Le nouveau président Trump lui-même, et sa victoire électorale, représentent évidemment l’antithèse absolue de la Simplicité Volontaire: triomphe des apparences et du superficiel, du mensonge et des demi-vérités, d’une vision simpliste de la réalité, de la force symbolisée par la richesse matérielle, etc.
Auparavant, en août 2016, pour une conférence à l’égide du Centre de ressources sur la non-violence, il s’était écrié :
La guerre est toujours un échec
- elle ne règle jamais les conflits durablement et crée plus de problèmes qu’elle n’en règle (Irak, Syrie, Libye…)
- on sait quand on la commence mais jamais quand et comment on la finit (Afghanistan, Irak…)
- on finit le plus souvent par devoir régler par une négociation politique ce qu’on pensait imposer par la victoire militaire (Algérie, ex-Yougoslavie, Salvador, Birmanie, Afrique du Sud…)
- ou personne n’arrive à s’imposer (conflit israélo-palestinien)
- ou personne ne s’en préoccupe (République démocratique du Congo)
DANS TOUS LES CAS, les conséquences sont catastrophiques POUR TOUT LE MONDE (morts civiles et militaires, destruction des infrastructures, populations déplacées ou réfugiées, handicapées pour la vie, haine et désir de vengeance, jeunes générations perdues, etc.), SAUF pour les marchands de canons (le complexe militaro-industriel).
[1] Je réagissais ainsi à un de ses messages de 2016 sur le système curatif, entièrement dominé par les intérêts corporatifs des médecins et des spécialistes; sans même parler de la réforme —très discutable— imposée par le ministre-médecin Gaétan Barrette : il est évident et inévitable que ce système se dirige tout droit dans un mur !

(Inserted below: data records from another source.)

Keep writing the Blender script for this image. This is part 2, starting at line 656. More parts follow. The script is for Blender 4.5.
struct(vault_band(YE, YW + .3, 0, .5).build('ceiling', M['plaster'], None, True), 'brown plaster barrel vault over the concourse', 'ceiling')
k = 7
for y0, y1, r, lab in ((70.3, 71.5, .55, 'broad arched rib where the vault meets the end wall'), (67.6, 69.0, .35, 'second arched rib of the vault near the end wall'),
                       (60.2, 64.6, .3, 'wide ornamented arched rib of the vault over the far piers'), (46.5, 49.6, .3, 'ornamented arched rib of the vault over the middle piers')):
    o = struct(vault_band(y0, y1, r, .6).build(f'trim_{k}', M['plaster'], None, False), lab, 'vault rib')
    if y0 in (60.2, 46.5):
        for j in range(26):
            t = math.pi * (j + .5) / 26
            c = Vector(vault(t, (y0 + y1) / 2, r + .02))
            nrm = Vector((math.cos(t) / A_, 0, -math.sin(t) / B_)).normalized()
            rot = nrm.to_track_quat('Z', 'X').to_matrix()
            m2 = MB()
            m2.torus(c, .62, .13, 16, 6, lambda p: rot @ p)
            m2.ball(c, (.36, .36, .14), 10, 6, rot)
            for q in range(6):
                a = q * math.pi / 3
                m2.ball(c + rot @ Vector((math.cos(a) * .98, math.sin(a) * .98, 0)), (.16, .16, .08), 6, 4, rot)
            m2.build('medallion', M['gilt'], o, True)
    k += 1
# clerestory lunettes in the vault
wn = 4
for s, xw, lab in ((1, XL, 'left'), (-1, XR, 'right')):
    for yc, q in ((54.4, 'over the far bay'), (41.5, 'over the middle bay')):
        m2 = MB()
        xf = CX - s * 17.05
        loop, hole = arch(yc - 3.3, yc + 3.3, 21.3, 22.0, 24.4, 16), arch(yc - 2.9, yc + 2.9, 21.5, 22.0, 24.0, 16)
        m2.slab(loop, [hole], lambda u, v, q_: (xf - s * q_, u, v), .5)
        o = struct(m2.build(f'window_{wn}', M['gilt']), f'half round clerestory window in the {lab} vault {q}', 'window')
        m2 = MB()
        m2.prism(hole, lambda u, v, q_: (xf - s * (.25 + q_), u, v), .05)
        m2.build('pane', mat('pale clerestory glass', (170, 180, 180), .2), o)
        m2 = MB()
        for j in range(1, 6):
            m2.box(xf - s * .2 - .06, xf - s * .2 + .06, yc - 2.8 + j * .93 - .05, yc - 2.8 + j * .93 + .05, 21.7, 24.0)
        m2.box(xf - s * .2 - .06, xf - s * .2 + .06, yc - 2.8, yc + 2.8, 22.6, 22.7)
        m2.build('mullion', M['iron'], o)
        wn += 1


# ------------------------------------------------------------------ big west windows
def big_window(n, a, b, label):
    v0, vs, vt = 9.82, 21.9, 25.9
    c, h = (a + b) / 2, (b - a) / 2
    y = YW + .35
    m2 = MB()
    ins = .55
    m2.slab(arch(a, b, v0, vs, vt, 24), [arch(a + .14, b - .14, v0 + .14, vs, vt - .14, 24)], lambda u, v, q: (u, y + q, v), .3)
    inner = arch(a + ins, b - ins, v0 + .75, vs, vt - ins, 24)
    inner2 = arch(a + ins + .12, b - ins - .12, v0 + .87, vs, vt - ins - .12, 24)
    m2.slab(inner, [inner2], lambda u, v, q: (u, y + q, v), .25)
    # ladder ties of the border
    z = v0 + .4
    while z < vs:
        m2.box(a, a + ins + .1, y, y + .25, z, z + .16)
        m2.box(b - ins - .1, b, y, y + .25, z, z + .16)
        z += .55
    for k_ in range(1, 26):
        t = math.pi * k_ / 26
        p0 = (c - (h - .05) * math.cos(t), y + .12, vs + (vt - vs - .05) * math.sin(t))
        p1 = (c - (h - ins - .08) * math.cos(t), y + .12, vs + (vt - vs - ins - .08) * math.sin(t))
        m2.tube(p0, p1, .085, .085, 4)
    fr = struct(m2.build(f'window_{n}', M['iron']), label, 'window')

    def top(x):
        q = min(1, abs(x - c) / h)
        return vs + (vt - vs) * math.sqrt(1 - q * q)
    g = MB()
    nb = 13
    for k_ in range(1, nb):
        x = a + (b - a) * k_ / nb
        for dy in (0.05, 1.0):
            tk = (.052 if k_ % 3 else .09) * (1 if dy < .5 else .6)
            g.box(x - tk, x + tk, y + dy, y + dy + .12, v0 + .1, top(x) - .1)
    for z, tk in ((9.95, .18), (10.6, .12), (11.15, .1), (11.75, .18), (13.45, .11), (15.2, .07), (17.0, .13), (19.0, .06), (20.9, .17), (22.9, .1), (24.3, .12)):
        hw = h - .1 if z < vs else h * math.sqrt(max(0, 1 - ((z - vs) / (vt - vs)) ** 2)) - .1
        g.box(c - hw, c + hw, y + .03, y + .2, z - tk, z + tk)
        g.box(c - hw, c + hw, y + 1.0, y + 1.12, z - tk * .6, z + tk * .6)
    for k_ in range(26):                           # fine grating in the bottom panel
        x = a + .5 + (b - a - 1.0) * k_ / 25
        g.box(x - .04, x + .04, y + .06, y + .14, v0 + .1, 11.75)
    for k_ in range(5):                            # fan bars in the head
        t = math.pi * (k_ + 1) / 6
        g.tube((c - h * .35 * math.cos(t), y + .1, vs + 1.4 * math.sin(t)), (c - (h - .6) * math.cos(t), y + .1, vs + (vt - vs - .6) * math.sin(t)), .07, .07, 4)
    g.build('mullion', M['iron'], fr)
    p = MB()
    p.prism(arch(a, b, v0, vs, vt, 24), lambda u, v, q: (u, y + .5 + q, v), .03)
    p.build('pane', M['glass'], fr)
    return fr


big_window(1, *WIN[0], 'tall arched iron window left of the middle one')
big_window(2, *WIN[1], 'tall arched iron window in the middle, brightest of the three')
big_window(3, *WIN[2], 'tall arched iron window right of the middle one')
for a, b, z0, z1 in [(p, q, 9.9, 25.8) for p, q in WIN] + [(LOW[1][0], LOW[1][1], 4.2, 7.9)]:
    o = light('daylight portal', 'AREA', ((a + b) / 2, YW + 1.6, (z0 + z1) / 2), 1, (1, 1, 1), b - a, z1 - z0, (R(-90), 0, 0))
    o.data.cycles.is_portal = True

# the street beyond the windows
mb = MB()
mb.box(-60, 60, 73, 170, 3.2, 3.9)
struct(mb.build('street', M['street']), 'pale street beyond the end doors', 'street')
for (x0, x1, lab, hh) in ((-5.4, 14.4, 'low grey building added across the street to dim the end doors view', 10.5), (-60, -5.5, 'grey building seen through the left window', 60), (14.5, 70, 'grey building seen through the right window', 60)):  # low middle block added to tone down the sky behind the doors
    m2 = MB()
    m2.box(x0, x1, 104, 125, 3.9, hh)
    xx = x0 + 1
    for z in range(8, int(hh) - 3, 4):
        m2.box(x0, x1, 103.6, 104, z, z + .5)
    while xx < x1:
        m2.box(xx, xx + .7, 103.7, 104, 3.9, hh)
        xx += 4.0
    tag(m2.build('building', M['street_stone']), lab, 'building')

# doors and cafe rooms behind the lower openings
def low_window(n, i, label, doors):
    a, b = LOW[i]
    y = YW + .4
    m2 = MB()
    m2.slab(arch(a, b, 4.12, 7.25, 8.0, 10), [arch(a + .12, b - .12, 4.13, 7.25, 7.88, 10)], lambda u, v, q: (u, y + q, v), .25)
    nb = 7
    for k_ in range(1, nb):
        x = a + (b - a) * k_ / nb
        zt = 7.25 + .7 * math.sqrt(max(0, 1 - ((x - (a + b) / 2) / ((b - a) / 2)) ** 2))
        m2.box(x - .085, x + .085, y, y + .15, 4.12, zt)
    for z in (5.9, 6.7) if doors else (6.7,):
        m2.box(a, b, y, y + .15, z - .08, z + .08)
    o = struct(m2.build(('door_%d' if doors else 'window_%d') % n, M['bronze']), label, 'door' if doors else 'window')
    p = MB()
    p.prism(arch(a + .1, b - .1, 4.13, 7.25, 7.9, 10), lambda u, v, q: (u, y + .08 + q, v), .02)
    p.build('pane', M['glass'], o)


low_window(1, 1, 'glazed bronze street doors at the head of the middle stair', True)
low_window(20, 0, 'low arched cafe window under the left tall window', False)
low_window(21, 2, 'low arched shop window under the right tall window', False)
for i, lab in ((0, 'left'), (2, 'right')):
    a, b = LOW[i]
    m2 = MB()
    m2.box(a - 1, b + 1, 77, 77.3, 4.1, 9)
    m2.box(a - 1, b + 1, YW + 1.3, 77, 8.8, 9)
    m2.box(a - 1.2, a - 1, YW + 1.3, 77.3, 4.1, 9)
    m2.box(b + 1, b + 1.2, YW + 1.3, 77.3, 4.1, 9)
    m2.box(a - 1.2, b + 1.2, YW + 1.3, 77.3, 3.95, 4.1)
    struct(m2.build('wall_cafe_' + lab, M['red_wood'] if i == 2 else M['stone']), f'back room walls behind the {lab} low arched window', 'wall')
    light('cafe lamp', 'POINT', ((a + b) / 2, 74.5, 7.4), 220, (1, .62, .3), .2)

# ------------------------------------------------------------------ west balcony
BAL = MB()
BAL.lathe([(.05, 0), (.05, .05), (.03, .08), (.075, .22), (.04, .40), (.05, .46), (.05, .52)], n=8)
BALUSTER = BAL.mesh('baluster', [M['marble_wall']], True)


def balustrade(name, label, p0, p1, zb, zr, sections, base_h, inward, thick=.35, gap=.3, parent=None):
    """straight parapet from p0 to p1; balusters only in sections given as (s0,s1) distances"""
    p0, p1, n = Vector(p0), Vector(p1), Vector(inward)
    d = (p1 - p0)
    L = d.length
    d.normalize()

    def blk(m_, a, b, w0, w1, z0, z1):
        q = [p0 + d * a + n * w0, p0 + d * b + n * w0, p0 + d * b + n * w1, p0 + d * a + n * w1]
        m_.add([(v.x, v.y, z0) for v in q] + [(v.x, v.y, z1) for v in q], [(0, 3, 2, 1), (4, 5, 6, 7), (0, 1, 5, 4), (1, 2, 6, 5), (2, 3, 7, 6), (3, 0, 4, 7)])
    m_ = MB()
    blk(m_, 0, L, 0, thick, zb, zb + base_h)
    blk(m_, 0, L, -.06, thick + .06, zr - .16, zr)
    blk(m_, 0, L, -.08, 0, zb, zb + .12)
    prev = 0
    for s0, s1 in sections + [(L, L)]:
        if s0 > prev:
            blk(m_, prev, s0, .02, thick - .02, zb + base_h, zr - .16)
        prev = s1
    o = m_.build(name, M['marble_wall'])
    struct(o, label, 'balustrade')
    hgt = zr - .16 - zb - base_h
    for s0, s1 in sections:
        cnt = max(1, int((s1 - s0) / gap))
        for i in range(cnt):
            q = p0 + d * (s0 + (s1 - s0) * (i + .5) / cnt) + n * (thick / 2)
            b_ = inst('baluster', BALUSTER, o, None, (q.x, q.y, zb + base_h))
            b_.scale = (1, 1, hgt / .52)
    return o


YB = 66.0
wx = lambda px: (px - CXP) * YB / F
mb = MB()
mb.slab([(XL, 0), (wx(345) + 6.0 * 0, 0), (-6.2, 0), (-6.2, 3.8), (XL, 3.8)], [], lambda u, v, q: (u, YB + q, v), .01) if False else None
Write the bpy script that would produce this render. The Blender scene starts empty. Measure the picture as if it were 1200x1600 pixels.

[2] L’ABC de la simplicité volontaire (2005), Rompre! Le cri des « indignés » (2012) et Nonviolence. Une arme urgente et efficace (2017).
[3] La seule sécurité internationale qui soit compatible avec les valeurs de QS est celle «arbitrée» par les diverses instances multilatérales des Nations unies comme les Casques bleus. La participation d’un Québec solidaire à la sécurité internationale devrait donc impérativement passer par les Nations unies, et non par les alliances militaires comme l’OTAN ou le NORAD.
[4] Du strict point de vue de l’efficacité, notre armée (québécoise ou canadienne) sera toujours largement une «armée d’opérette».
[5] Dominique m’avait exprimé son désaccord sur ce point : « Je ne questionne pas les intérêts politiques en jeu dans la propriété de nos médias (encore que c’est extrêmement différent entre Radio-Canada, La Presse, Le Devoir et le Journal de Montréal). Mais je crois honnêtement que nous avons une tâche à faire pour rétablir des ponts avec les médias si nous voulons vraiment être diffusés, et non pas nous contenter de crier à la censure drapés dans notre vertu et notre bon droit.
Comme cet homme devait être inspirant !!! Nous perdons un grand militant à l’analyse fine et lucide des enjeux de paix et de non-violence. J’aurais aimé échanger avec lui.